Month: February 2017

The Underground

Every now and then I hear it; a low, muted whistle; faint from under the floor boards.  Then, the sound of the hard working shifter, pushing and pulling rolling stock into place behind the locomotive, pulsing impatient steam as it waits to release the brake and hurl itself into the sunrise.  I open the door and pause at the top of my subway stairs.  A rush of warm wind hits me, breezing through my hair as a train passes underneath with a whoosh! followed by the cuchuck, cuchuck, cuchuck, cuchuck of the wheels as they fade into a nearby tunnel.  My Dad is calling to me from my cellar railroad.
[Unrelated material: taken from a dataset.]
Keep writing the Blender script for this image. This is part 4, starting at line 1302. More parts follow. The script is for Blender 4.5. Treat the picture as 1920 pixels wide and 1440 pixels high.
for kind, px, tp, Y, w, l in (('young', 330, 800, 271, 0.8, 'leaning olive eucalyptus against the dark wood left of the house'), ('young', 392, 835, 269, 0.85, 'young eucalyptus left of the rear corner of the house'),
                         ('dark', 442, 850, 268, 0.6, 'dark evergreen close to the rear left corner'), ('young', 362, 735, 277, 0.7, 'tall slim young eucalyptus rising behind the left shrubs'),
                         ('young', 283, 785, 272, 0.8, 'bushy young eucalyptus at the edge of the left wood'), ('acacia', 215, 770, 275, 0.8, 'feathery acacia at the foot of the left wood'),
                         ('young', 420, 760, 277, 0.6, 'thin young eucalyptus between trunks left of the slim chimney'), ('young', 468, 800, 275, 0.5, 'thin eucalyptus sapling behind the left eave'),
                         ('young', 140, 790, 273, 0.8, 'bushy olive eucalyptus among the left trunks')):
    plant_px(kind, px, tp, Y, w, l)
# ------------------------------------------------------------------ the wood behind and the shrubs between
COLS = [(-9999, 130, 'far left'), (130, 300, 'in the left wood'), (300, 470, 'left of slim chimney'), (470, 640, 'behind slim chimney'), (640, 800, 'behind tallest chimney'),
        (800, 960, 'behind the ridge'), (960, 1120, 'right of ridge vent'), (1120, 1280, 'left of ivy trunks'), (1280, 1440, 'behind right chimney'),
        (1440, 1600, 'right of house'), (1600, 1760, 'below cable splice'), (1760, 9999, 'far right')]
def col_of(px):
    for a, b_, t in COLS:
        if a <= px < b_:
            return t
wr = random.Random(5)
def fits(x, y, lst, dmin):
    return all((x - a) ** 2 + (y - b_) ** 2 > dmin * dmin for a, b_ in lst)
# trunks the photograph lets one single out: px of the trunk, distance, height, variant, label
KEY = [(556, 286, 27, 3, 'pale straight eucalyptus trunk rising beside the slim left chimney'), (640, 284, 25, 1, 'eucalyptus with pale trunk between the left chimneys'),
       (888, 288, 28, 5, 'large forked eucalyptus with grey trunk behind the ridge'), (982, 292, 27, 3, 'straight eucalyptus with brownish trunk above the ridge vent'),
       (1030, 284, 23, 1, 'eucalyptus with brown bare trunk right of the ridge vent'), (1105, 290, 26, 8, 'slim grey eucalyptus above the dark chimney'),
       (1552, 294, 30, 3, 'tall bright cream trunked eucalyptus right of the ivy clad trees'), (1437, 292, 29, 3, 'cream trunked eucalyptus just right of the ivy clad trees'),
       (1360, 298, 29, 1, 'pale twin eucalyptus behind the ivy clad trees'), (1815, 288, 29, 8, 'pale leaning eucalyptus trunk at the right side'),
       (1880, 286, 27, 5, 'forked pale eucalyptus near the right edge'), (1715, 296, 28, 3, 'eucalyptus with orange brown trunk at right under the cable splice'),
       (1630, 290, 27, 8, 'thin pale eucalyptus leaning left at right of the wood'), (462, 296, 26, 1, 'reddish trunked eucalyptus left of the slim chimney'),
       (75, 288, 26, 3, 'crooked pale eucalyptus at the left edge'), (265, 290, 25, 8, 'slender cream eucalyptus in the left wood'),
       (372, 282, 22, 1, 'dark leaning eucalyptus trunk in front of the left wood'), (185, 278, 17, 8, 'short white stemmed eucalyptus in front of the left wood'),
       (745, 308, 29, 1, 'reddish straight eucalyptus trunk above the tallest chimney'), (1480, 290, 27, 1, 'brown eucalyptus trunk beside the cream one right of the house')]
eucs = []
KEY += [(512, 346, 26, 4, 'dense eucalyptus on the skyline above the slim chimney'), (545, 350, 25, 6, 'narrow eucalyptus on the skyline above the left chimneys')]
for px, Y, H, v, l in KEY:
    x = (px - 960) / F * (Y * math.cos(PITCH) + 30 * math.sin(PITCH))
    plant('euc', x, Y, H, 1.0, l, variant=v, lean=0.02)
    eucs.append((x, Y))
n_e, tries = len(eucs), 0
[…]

Or, am I calling to him?  It’s  been many months since I posted on this blog.  Instead of Selling Dads Trains, I went back to school full-time, which is no easy feat in midlife.   I’m surrounded by 20-somethings whose life experience is very different; they are welcoming, yet I feel like an alien.  I don’t feel old; instead I feel incomprehensible, like the world of civics lessons, rotary-dial phones, 13 TV channels and carburators.   And steam locomotives, and fathers who worked as machinists.

These days, when the whistle gets loud enough or when I feel the rumbling underground, I go down the basement stairs, and immerse myself in my father’s world.  The trains carry my memories in boxcars and Pullman coaches; they know  where I came from and who I am.  My hands assemble a locomotive, or test a motor on a multi-meter.  I wonder how a New York Central caboose ended up in a box labeled “Baltimore & Ohio”.  Standing on my station platform,  I realize that I miss myself; a woman who can write a pretty good academic essay but finds resolution and joy in the simplicity of a basement full of railroad mysteries.